1.) A method for position a measuring device (20) which emits and receives optical radiation to measure wear in the lining of a container (10), said method involving fixing coordinate systems (26, 36) for the measuring device (20) and the container (10) by combining that coordinate systems, and individually determining the positions of a plurality of specific fixing marks (41, 43, 45) in the coordinate system (26) of the measuring device (20), wherein each of said fixing marks (41,43, 45) is substantially regular in shape, wherein the position of the fixing marks (41,43,45) are determined by:

(a) deflecting and optical radiation beam across a first fixing mark (41) in first and second intersecting directions and determining the position of the center and least two linear edges thereof and creating a first temporary coordinate system (47) based on the position of the center and the directions of the at least two edges thereof,

(b) searching, based on the first temporary coordinate system (47), at least two further fixing marks (43, 45) and determining the position of the centers thereof,

(c) defining, based on the center positions of said fixing marks (41,43, 45) the coordinate system (36) of the container (10).

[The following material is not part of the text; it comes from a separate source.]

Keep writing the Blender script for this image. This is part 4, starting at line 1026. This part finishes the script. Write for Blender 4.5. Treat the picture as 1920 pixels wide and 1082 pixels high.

2.) The method of claim 1, wherein the first fixing mark (41) is substantially rectangular in shape.

3.) The method according to claims 1 or 2 wherein the first fixing mark (41) is larger in size than the at least two further fixing marks (43, 45).

4.) The method of claim 1, wherein the center of the fixing marks (41, 43, 45) is calculated from the intersections thereof.

5.) The method according to claim 4, wherein the intersections are detected by one of distance measuring and reflection intensity measuring.

6.) The method according to claim 5, wherein the fixing marks (41,43, 45) comprise a retro-reflective surface.